» **EXERCISE**
Copy exactly the lines from the start of the data below through the one that carries "spec=.15, bump=.4, bscale=60)", and only those.

::::

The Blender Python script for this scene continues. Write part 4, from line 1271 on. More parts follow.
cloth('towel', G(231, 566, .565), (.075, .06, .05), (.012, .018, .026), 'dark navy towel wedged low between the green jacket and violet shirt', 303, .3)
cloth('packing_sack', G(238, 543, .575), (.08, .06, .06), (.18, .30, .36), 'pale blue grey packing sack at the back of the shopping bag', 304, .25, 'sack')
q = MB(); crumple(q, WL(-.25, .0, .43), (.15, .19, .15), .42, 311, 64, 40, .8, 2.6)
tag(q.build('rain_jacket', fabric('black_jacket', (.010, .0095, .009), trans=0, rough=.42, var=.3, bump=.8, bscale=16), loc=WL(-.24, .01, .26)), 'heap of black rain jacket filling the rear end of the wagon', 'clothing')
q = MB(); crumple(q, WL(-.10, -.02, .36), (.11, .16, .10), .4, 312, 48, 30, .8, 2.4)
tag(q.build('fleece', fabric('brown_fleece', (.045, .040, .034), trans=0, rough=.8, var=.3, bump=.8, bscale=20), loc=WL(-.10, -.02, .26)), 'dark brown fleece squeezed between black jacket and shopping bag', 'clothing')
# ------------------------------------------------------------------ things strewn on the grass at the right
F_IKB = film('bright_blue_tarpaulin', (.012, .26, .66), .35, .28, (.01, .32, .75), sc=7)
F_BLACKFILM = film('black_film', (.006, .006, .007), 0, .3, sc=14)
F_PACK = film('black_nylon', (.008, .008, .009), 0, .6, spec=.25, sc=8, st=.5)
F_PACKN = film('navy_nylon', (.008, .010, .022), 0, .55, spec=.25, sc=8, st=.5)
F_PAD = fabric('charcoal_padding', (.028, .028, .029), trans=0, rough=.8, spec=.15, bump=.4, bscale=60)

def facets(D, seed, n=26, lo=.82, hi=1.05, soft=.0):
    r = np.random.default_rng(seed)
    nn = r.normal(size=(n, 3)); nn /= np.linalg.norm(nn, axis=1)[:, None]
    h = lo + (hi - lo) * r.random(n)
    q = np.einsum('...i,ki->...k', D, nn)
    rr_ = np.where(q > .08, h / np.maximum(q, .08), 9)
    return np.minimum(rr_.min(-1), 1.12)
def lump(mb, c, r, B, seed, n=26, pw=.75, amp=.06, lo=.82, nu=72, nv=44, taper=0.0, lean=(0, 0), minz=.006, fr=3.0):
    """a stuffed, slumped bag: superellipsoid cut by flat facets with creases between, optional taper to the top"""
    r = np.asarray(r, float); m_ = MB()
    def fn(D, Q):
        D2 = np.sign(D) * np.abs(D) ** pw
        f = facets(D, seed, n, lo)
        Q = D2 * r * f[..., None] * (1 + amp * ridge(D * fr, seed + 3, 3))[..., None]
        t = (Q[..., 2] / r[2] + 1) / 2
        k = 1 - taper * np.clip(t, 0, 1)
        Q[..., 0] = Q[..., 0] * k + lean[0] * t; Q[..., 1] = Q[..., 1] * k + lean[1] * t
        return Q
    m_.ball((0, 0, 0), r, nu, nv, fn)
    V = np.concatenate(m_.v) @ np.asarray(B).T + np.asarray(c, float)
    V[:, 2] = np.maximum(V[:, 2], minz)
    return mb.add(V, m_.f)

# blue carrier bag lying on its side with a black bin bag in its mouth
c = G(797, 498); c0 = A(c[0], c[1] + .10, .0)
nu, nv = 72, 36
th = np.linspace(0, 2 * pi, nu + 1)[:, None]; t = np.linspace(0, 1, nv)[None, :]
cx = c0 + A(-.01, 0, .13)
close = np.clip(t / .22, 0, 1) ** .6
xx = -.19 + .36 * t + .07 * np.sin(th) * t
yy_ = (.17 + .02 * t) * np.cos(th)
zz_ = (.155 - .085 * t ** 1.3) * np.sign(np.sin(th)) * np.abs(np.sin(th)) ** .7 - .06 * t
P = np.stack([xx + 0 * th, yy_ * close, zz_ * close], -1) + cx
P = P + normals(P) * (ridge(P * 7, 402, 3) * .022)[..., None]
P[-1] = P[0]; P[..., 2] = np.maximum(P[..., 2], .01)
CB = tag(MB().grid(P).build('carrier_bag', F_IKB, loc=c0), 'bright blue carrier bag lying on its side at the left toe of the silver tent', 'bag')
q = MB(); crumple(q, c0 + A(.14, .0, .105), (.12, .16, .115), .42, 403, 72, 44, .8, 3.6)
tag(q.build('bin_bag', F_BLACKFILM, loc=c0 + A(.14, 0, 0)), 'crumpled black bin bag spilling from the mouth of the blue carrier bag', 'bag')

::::

» **COMPLETE RESPONSE**
The Blender Python script for this scene continues. Write part 4, from line 1271 on. More parts follow.
cloth('towel', G(231, 566, .565), (.075, .06, .05), (.012, .018, .026), 'dark navy towel wedged low between the green jacket and violet shirt', 303, .3)
cloth('packing_sack', G(238, 543, .575), (.08, .06, .06), (.18, .30, .36), 'pale blue grey packing sack at the back of the shopping bag', 304, .25, 'sack')
q = MB(); crumple(q, WL(-.25, .0, .43), (.15, .19, .15), .42, 311, 64, 40, .8, 2.6)
tag(q.build('rain_jacket', fabric('black_jacket', (.010, .0095, .009), trans=0, rough=.42, var=.3, bump=.8, bscale=16), loc=WL(-.24, .01, .26)), 'heap of black rain jacket filling the rear end of the wagon', 'clothing')
q = MB(); crumple(q, WL(-.10, -.02, .36), (.11, .16, .10), .4, 312, 48, 30, .8, 2.4)
tag(q.build('fleece', fabric('brown_fleece', (.045, .040, .034), trans=0, rough=.8, var=.3, bump=.8, bscale=20), loc=WL(-.10, -.02, .26)), 'dark brown fleece squeezed between black jacket and shopping bag', 'clothing')
# ------------------------------------------------------------------ things strewn on the grass at the right
F_IKB = film('bright_blue_tarpaulin', (.012, .26, .66), .35, .28, (.01, .32, .75), sc=7)
F_BLACKFILM = film('black_film', (.006, .006, .007), 0, .3, sc=14)
F_PACK = film('black_nylon', (.008, .008, .009), 0, .6, spec=.25, sc=8, st=.5)
F_PACKN = film('navy_nylon', (.008, .010, .022), 0, .55, spec=.25, sc=8, st=.5)
F_PAD = fabric('charcoal_padding', (.028, .028, .029), trans=0, rough=.8, spec=.15, bump=.4, bscale=60)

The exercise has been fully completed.